Apesar desse controle, conseguimos transformar essas ferramentas em instrumentos próprios, de resistência e ativismo.
Assim como a câmera se tornou uma arma de denúncia e voz indígena, o artesanato e a costura também são atos políticos. Eles constituem formas de educação e de fortalecimento cultural, com muitas costureiras indígenas espalhadas pelo Brasil, criando redes de apoio e formação, tanto para crianças quanto para mulheres.
Minha mãe realizou inúmeras oficinas de costura para crianças e, atualmente, atua diretamente com mulheres, fortalecendo esses laços.
Essa atuação dela é um ponto de partida para o meu caminho de retorno.
"Fazer rede!"
Na minha trajetória, uso o desenho como forma de documentação e denúncia, para contar nossas histórias e promover diálogos.
Apesar de não ter uma trajetória acadêmica tradicional, os livros me possibilitaram diálogo com o meio acadêmico.
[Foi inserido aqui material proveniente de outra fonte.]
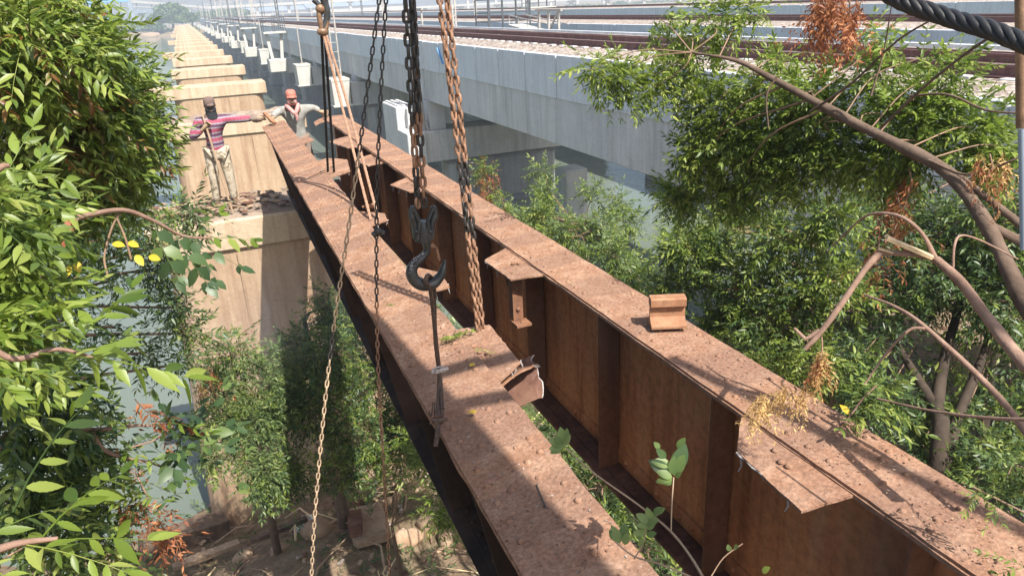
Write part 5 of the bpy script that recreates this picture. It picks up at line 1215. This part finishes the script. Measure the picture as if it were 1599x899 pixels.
# raised lettering along the bowl (text meshes)
for i_, (chh, u, v, rz) in enumerate((('6', 659, 396, -50), ('T', 653, 400, -52), ('O', 647, 405, -62), ('I', 643.5, 410, -74), ('0', 641.5, 415, -82), ('4', 640.5, 420.5, -95), ('8', 641, 426, -104))):
    cu = bpy.data.curves.new('lettering', 'FONT'); cu.body = chh; cu.size = .019; cu.extrude = .0018; cu.align_x = 'CENTER'; cu.align_y = 'CENTER'
    o = bpy.data.objects.new('tmp', cu); COL.objects.link(o); bpy.context.view_layer.update()
    me = bpy.data.meshes.new_from_object(o.evaluated_get(bpy.context.evaluated_depsgraph_get())); bpy.data.objects.remove(o)
    q = hk(u + 1.5, v, Y0 - .024); Mx = Matrix.Translation(q - HK.location) @ CR.to_4x4() @ Matrix.Rotation(R(rz + 180), 4, 'Z')
    me.transform(Mx); me.materials.append(M['cut']); o = bpy.data.objects.new('lettering', me); COL.objects.link(o); o.parent = bowl
# wire rope strands helper
def wire_rope(m, pts, r_, strands=6, lay=.10, k=5, sn=8):
    P_ = catmull(pts, sn); 
    # resample finely
    Q = []; 
    for a_, b_ in zip(P_, P_[1:]):
        nn = max(1, int((b_ - a_).length / (r_ * 1.2))); Q += [a_.lerp(b_, i / nn) for i in range(nn)]
    Q.append(P_[-1]); X = None; fr = []
    for i, p in enumerate(Q):
        d = (Q[min(i + 1, len(Q) - 1)] - Q[max(i - 1, 0)]).normalized()
        X = frame(d)[0] if X is None else (X - d * X.dot(d)).normalized(); fr.append((p, X.copy(), d.cross(X)))
    s = 0
    for j in range(strands):
        ph = 2 * math.pi * j / strands; s = 0; pp = []
        for i, (p, X_, Y_) in enumerate(fr):
            if i: s += (p - fr[i - 1][0]).length
            a_ = ph + 2 * math.pi * s / lay; pp.append(p + (X_ * math.cos(a_) + Y_ * math.sin(a_)) * r_ * .62)
        m.tube(pp, r_ * .40, k, True, True)
m = MB(); rp = [hk(668, 432), hk(664, 440, Y0 - .03), hk(672, 452, Y0 - .02), hk(677, 490), hk(681, 540), hk(686, 585), onz(685, 620, 6.95), onz(684, 650, 6.93), onz(684, 668, 6.9), onz(680, 690, 6.86) + Vector((.0, 0, -.02))]
wire_rope(m, rp, .0105, 6, .09); m.tube(catmull([hk(664, 440, Y0 - .03), hk(668, 430, Y0 - .01), hk(675, 436, Y0 + .03), hk(678, 450, Y0 + .02)], 5), .009, 8)
wire_rope(m, [hk(678, 450, Y0 + .02), hk(680, 520, Y0 + .03), hk(687, 585, Y0 + .015), onz(690, 625, 6.95), onz(690, 660, 6.92)], .009, 5, .08)
tag(m.build('wire_rope_sling', 'rope'), 'twisted brown wire rope sling running from the big hook to the left girder edge', 'rope')
for (u, v, y, lab) in ((686, 577, 2.66, 'shiny rope clip just above the left girder'), (684, 655, 2.45, 'rusty rope clip low on the sling at the girder edge')):
    t = thing('rope_clip', lab, 'clip', ony(u, v, y)); c = ony(u, v, y); m = MB(); m.tube([c + Vector((-.036, -.008, -.004)), c + Vector((.038, -.008, 0))], .0045, 8); m.tube(catmull([c + Vector((-.02, -.012, 0)), c + Vector((-.018, .02, 0)), c + Vector((.02, .02, 0)), c + Vector((.022, -.012, 0))], 4), .004, 6); m.build('u_bolt', 'cut' if v < 600 else 'rust_dark', t)
    m = MB(); m.box(c.x - .022, c.x + .024, c.y - .016, c.y - .005, c.z - .008, c.z + .008, .002); m.ball(c + Vector((.03, -.008, 0)), .009, 6, 4); m.ball(c + Vector((-.03, -.008, 0)), .008, 6, 4); m.build('saddle', 'cut' if v < 600 else 'rope', t)
m = MB()
for i in range(7): a_ = i * .9; c = onz(683, 640, 6.93); m.tube(catmull([c + Vector((.012 * math.cos(a_), .02, .03)), c + Vector((.02 * math.cos(a_) - .01, 0, -.02)), c + Vector((.035 * math.cos(a_) - .01, -.02, .012 + .01 * math.sin(a_)))], 4), .0028, 5)
tag(m.build('frayed_wires', 'rope'), 'loose frayed wire ends on the girder beside the lower rope clip', 'wires')

# far hook and its slings
Yh = 6.6
H2 = thing('crane_hook', 'smaller brown hook and shackle at the top above the workers', 'hook', ony(505, 60, Yh))
m = MB(); P_ = catmull([ony(503, -12, Yh), ony(507, 5, Yh), ony(511, 20, Yh), ony(509, 35, Yh), ony(503, 46, Yh)], 5); m.tube(P_, list(np.linspace(.035, .02, len(P_))), 8); P_ = catmull([ony(489, 0, Yh), ony(498, 8, Yh), ony(503, 16, Yh), ony(500, 22, Yh)], 5); m.tube(P_, .02, 8); m.build('hook_bowl', 'hook', H2)
m = MB(); P_ = catmull([ony(498, 16, Yh), ony(499, 30, Yh), ony(503, 46, Yh), ony(508, 46, Yh), ony(511, 30, Yh), ony(508, 14, Yh)], 5); m.tube(P_, .022, 8); m.ball(ony(504, 50, Yh), .05, 8, 6, (1, .7, .7)); m.ball(ony(500, 14, Yh), .04, 8, 6); m.build('shackle', 'hookbrown', H2)
m = MB(); chain(m, [ony(497, -90, Yh), ony(497, -40, Yh), ony(498, 4, Yh)], .08, .06, .010, None); tag(m.build('load_chain', 'chain_dark'), 'short black load chain above the smaller brown hook', 'chain')
def rope2(a_, b_, r_, mat, lab, mids=()): m = MB(); wire_rope(m, [a_] + list(mids) + [b_], r_, 5, .2, 5, 8); return tag(m.build('sling_rope', mat), lab, 'rope', 'slings of the smaller hook')
g1x = lambda y: .785 + .0205 * y
rope2(ony(502, 52, Yh), Vector((g1x(7.9) + .20, 7.9, 6.87)), .013, 'rope_black', 'left one of the two black ropes from the smaller hook', )
rope2(ony(507, 52, Yh), Vector((g1x(7.8) + .25, 7.8, 6.87)), .013, 'rope_black', 'right one of the two black ropes from the smaller hook')
rope2(ony(505, 54, Yh), Vector((g1x(5.7) + .22, 5.75, 6.90)), .012, 'rope_rust', 'left one of the two tan slanting slings from the smaller hook', [ony(535, 170, 6.4)])
rope2(ony(509, 54, Yh), Vector((g1x(5.6) + .27, 5.65, 6.88)), .012, 'rope_rust', 'right one of the two tan slanting slings from the smaller hook', [ony(545, 170, 6.38)])
c = onz(575, 320, 7.1); m = MB(); c = ony(575, 322, 5.9)
m.tube([c + Vector((-.05, 0, .0)), c + Vector((.05, 0, .01))], .011, 6); m.box(c.x - .03, c.x + .03, c.y - .025, c.y + .015, c.z - .015, c.z + .015, .004); tag(m.build('rope_clip', 'rust_orange'), 'rusty clip binding the two tan slings together', 'clip')
# thick black rope top right and hanging pole at the right edge
m = MB(); wire_rope(m, [at(1330, -50, 1.9), at(1400, -2, 1.85), at(1480, 28, 1.8), at(1540, 45, 1.75), at(1610, 72, 1.7), at(1680, 105, 1.65)], .0185, 6, .16, 6)
tag(m.build('wire_rope', 'cable'), 'thick black twisted cable crossing the top right corner', 'cable')
m = MB(); m.tube([at(1594, -30, 2.0), at(1596, 200, 2.0)], .012, 8); tag(m.build('hanging_pole', 'hookbrown'), 'brown pole hanging down the right edge of the view', 'pole')
m = MB(); m.tube([at(1597, 202, 1.99), at(1600, 390, 2.0)], .009, 8); tag(m.build('pipe', 'steelblue'), 'thin pale blue pipe below the brown pole at the right edge', 'pipe')
# nail on girder 1
c = onz(838, 757, 6.91); d_ = onz(852, 792, 6.91); m = MB(); m.tube([c, d_], .0022, 6); m.ball(c, .004, 6, 4); tag(m.build('nail', 'hook'), 'thin steel nail lying on the near end of the left girder', 'nail')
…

Além disso, trabalho com cinema, animação e trabalhos têxteis, explorando várias técnicas. Para mim, a base da arte indígena está mais nas relações e na educação do que em uma técnica isolada.
A arte-educação é o que mais pode fortalecer e formar artistas indígenas, oferecendo autoestima, sentido e conexão com os ancestrais.
Muitos saberes permanecem vivos com os avós, e a arte-educação é a maior potência que temos para nos fortalecer.
Esse fazer rede, tanto no sentido literal, com manualidades, quanto no sentido político e social, reconhecendo territórios e transitando entre eles, é parte fundamental da nossa formação.